Transparency in the property market

No market can be credible unless it is underpinned by a commitment to transparency by all those who play a role in such a market. The property market is no exception. Yet, the local property market needs a large dose of transparency if it is to attract...

No market can be credible unless it is underpinned by a commitment to transparency by all those who play a role in such a market. The property market is no exception. Yet, the local property market needs a large dose of transparency if it is to attract more interest from those interested in property investment.
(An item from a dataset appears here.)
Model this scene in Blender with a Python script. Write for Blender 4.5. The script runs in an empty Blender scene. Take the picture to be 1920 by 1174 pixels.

One essential element that is still lacking in the local property market is a credible means of valuing property. Property valuation today is determined by various inaccurate tools. One such tool is a valuation by an architect or an estate agent – hardly an objective means of determining the market value of property. Another means is the index compiled by the Central Bank that bases its valuations on advertised prices – once again a very inaccurate means of determining market value as properties are often sold at prices very different from those advertised.

To make monitoring of the property market even more confusing we are often inundated by pseudo analysis of the market in the business media. There are still some so called ‘professional’ financial advisers around who perpetuate the myth that investment in property is a safe bet that cannot go wrong. The recent Central Bank report on the current situation in the property market as well as the comments made by the Malta Developers Association kills this myth.

A solution to this lack of objective information about property prices is not as difficult as some may think. The economic collapse in Ireland was mainly brought about by a passionate belief of the Irish in the last few years that investment in property was a risk-free and fast way to multiple one’s wealth. Today, property in Ireland is worth less than 50 per cent of what it was worth in 2007 at the peak of the boom.

The Irish seem to have learned their lesson and are now proposing a very sensible method for introducing some transparency in the property market. NAMA, the government agency that is managing the sell-off of the overvalued properties that burdened the Irish banks’ balance sheets, intends to introduce a property-sale register to reveal the real market prices of property.

A new house price index compiled by the Irish Central Statistics Office will provide the first independent assessment of the extent of the rise and fall in property prices. The first results of this index will be made public this month. It will calculate the trend of property values based on details provided by mortgage lenders on a national basis. The Irish Statistics Office has stopped short of committing itself to publish the details of the actual house prices.

But NAMA wants to take this issue a step further by proposing that Ireland should introduce “a national register that would contain details of what houses and apartments were actually sold for”. NAMA chairman Frank Daly has already said it was “high time for a register detailing all residential and commercial transactions was set up”. Interestingly, this move was welcomed by the Irish Institute of Professional Auctioneers and Valuers and the Independent Mortgage Advisers Federation.

An assiduous property market analyst could in theory monitor the value of property being sold in Malta by taking notes from the sale contracts registered in the public registry. But even here we seem to have our own peculiar way of doing things. The tax on the sale of property has been established at a more reasonable level than was the case up to some years ago, but few analysts of the market can put their hands on their heart and vouch for the authenticity of the sale prices quoted on the official contracts.

The introduction of a property-sale register as well as the compiling of a house price index by our own National Statistics Office could help to introduce more rectitude in the recording of property prices in official contracts. It should also help the tax authorities to identify more effectively deals where the sale prices of particular properties look suspiciously low.

The success of a plan to introduce more transparency depends on banks cooperating to provide the relevant information that may be needed to supplement the information available in the official property sale contracts.

An obstructive legalistic attitude and an insincere concern to safeguard ‘professional secrecy’ are unfortunately threatening the trust that should exist between bankers and society. We should rather be promoting more transparency – especially in the workings of the property market.